放送というのは空っぽだ。たむろする者達が。


 例えばあの拳闘の話。「本音の人生」気取るこの手の馬鹿達に迎合するのは、出来合いに、虚構にすがり生きる者達の特性だ。

 形にすがり、生身の人生を避け続けた者達は、生身を売りにする者のはったりを見抜けない。見抜いても、撥ね付ける度胸がない。

 怪僧に取り込まれた皇帝一家然り、画家くずれに支配されたドイツ然り、「荒行で真理会得」の真理教祖にひれ伏した坊ちゃん集団然り。吉本だってそうだった。

 
 生身の人生からの遊離が「高度化社会」のヒトならば、それは欠陥人間の別称に過ぎない。地べたには、どんな奴の足もくっ付いてなきゃ駄目なのだ。単純な真理だ。

 「知性は、必然的に大衆から遊離する」

 その昔、左翼を気取る者達はおごそかを装い言った。馬鹿言っちゃいけねえよ。

左翼は崩れ、都市サラリーマンの群れになり終わった今も、この手の精神構造と自負は、何一つ変っちゃいない。

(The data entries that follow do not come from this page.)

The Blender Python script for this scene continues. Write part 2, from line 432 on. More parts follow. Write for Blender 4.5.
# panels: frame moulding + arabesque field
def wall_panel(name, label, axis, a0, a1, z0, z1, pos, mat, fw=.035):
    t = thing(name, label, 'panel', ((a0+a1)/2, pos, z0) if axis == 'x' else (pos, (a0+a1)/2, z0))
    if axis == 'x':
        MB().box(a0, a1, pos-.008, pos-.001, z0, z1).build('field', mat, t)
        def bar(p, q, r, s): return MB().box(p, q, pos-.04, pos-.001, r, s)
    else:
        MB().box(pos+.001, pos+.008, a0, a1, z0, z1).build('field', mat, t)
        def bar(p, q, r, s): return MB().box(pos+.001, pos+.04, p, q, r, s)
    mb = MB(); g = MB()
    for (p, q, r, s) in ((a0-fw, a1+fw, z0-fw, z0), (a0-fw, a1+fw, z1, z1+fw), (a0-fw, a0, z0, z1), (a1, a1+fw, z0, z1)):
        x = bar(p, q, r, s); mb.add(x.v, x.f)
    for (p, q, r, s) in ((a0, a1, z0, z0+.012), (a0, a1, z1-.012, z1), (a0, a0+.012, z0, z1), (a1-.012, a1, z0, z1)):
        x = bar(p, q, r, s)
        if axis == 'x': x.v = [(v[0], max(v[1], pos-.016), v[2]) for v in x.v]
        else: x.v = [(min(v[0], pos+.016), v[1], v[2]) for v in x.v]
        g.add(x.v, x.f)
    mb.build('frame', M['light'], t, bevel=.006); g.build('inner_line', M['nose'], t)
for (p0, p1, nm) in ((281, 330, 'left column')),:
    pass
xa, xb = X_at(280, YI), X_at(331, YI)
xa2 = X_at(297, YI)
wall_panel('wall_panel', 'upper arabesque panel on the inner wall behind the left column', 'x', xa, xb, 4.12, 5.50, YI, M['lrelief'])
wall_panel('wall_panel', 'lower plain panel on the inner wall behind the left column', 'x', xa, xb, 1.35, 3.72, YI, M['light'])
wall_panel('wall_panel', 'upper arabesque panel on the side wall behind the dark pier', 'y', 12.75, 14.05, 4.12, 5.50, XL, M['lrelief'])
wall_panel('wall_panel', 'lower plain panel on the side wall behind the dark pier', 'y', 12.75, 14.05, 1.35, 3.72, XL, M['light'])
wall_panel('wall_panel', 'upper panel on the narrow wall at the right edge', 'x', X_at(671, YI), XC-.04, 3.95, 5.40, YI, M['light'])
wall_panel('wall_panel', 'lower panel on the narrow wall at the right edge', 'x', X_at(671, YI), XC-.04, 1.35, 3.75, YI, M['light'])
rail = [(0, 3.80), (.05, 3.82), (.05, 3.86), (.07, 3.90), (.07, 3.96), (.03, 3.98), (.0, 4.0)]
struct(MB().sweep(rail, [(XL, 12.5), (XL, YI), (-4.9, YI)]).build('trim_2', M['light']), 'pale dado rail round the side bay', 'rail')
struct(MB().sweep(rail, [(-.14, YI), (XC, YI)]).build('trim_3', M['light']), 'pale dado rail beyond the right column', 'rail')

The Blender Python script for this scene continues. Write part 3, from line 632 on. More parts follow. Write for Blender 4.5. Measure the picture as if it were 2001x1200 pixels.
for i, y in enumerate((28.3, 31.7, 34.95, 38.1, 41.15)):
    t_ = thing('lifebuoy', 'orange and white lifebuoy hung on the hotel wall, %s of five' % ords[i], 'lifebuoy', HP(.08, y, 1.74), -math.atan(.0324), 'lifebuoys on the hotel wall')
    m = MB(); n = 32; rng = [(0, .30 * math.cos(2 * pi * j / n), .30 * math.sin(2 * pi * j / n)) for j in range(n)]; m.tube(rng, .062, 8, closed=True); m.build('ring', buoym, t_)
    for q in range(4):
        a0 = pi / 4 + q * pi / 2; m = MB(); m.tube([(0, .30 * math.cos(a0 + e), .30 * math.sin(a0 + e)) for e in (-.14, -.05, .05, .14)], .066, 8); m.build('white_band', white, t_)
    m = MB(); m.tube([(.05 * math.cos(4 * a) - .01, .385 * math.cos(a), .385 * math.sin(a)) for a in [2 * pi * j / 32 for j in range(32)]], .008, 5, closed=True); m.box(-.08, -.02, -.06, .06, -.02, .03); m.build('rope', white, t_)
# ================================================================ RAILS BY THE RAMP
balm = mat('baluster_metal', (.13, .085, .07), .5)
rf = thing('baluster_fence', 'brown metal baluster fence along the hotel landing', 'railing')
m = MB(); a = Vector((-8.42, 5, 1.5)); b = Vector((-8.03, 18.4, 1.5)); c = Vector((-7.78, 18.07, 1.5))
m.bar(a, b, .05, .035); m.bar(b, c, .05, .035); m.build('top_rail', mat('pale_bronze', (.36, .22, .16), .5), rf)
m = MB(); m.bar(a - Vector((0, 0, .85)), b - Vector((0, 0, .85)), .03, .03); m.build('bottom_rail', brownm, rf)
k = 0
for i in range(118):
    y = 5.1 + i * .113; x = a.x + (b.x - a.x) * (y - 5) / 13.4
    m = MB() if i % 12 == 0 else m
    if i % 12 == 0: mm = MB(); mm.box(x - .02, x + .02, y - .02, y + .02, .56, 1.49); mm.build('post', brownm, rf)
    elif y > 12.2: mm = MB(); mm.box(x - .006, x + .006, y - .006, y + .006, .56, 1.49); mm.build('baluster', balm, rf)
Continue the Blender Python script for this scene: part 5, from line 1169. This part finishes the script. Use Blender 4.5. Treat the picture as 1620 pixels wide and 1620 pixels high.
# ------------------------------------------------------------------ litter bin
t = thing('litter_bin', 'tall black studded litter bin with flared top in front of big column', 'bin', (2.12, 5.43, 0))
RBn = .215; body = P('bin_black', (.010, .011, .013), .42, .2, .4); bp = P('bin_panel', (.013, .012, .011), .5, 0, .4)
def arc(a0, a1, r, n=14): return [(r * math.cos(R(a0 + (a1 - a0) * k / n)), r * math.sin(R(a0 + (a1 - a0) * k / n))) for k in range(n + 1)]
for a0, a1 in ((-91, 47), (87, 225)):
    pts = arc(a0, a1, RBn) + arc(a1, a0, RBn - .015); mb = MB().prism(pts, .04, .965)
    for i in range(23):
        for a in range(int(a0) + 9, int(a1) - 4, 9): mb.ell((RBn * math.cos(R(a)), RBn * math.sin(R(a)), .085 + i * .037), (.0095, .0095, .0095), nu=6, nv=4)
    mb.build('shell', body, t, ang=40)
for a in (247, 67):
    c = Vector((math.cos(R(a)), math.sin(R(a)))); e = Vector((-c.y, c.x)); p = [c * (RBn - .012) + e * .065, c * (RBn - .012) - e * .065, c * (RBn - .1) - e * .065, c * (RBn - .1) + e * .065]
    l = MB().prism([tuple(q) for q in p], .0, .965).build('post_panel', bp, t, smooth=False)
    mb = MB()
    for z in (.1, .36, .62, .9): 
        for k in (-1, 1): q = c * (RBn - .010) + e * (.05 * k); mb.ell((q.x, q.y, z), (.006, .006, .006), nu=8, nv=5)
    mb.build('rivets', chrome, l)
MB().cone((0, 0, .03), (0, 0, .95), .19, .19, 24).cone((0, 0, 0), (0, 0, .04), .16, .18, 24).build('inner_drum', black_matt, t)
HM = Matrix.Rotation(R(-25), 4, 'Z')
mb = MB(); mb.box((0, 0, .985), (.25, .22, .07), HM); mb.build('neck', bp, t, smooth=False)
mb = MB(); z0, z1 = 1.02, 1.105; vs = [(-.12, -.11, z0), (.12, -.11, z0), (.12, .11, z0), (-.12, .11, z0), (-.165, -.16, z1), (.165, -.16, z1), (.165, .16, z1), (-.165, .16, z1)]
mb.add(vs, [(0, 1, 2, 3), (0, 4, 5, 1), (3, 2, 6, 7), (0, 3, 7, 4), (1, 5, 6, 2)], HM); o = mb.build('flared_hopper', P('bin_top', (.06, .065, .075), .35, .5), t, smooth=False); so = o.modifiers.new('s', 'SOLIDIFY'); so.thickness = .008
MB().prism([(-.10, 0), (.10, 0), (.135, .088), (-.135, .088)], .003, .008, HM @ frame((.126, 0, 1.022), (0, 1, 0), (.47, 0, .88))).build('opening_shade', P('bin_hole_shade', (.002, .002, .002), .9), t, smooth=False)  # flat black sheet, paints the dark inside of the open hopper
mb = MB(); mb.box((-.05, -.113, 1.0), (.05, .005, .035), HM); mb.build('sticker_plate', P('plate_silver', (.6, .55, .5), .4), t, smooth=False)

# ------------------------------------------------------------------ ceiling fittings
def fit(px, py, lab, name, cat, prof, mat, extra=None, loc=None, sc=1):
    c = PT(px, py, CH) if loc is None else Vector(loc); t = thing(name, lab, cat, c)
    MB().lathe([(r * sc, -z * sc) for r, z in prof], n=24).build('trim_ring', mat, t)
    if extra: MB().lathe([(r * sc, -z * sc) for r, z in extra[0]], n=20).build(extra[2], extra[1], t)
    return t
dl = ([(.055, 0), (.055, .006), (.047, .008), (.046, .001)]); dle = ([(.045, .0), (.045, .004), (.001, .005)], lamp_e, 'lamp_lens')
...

 経験じゃない、頭から入ったものを物神化し、振り回されてるだけの話。

 遊離する? 地べたを離れ、作為で出来た上昇志向の虚構にてめえ載っけてるだけの話だ。上昇志向の構造から垂れ流される、他所者製の知識をあり難がってるだけの話だ。

 それに乗っかり既得権にあり付く。その虚構を意識、無意識で分ってるから、生身の人生を怖れるのだ。生身を装うはったりに乗せられるのだ。吉本然りだ。アカデミズムの利権屋共とやり合う内に、自分もヘンになっただけ。大衆の原像なんて、外から繰り込むものじゃない。生身の人生生きる中、自分の内側から見つけるだけの話じゃねえか。


 本音を気取る馬鹿の尻馬に乗り、揉み手しながら金だけせしめる。自分の本音じゃ闘えねえインテリ・知識人、マスコミ共の毎度お馴染みのやり口。いらなくなりゃ、無反省にポイ。

 関西人が東京に来て往々増長するのは、東京人が、東京そのものが空っぽな虚構に乗っかってるからだ。本音装うはったりと、虚構に生きるズルシャモ共と。

 放送は、虚構が揺りかごのズルシャモの巣。だがそれは、相似形で埋め尽くされた虚構の娑婆の一類型に過ぎない。たまたま知ってたから、はらわた煮えくりかえる思い散々してきたから、言ってみたまでだ。